You can’t have a partnership without a relationship and you can’t have a relationship without a conversation. Why bother having a community engagement officer if you are not going to actually engage with community in a meaningful way and actually put into action what you have heard.
“We consulted community” are the three most overused words in the vocabulary of councils. Give them their due, sometimes they actually consult. Problem is they usually go away and do what they were going to anyway.
I would suggest also that the mayor needs to be popularly rather than politically elected.
Frank Pearce, Bega
Probus petition
Our Probus Club members were quite perturbed by the cessation of the funeral notices at 6.57 each morning on our local ABC radio as it was a valuable community announcement which many relied on to find out about the death and funeral of friends and relatives.

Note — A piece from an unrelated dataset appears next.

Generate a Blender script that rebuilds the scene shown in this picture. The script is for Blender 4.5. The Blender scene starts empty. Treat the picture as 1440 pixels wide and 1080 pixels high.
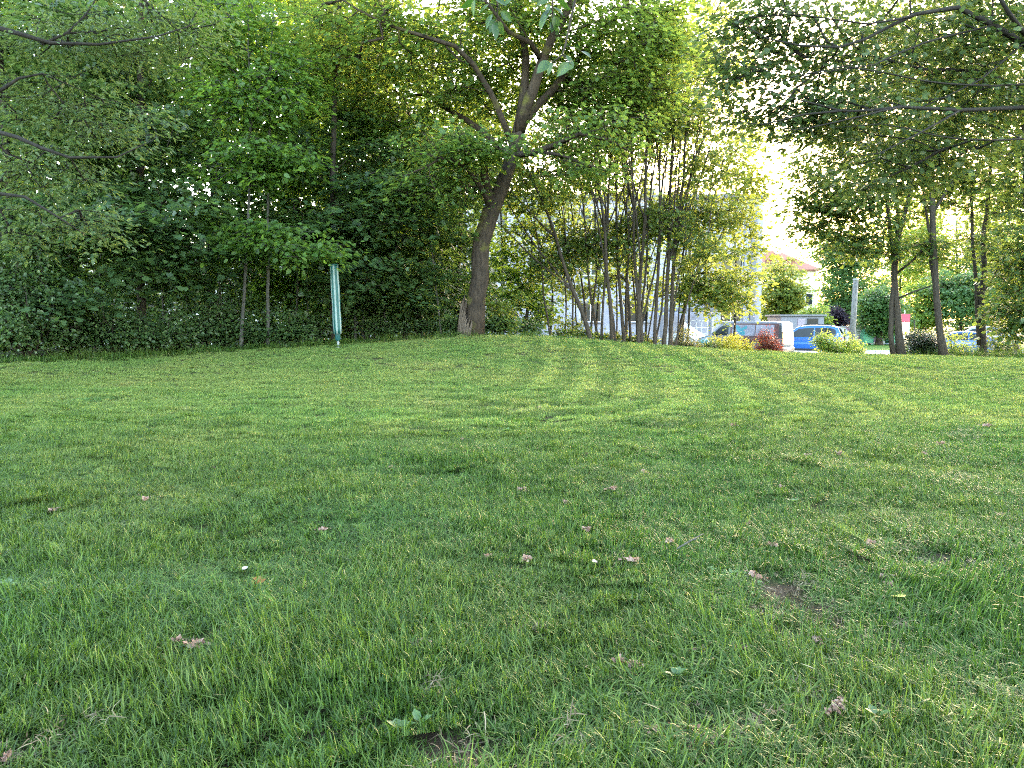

Attached you will find a copy of the petition we set up and signed at one meeting (Editor’s note: The petition sent to me has 30 signatures).
We are hoping that you may be able to influence the ABC to reintroduce this three-minute community announcement each morning.
Barbara Anne Crowe, Pambula Beach Probus Club president
Own up to mistake
Reading letters to the editor, still after months of “no reply” from the manager of the ABC in Bega, what will it take for the ABC to realise it got it wrong?
It seems as a government department it just bunkers down and waits for the heat to dissipate. Well trust me ABC, this will not go away. You got it wrong.
You will gain more respect from the community by admitting you got it wrong and now reinstate the two minutes at 6.58am for local funeral announcements.
We all make mistakes in life, me included, so c’mon and fix it.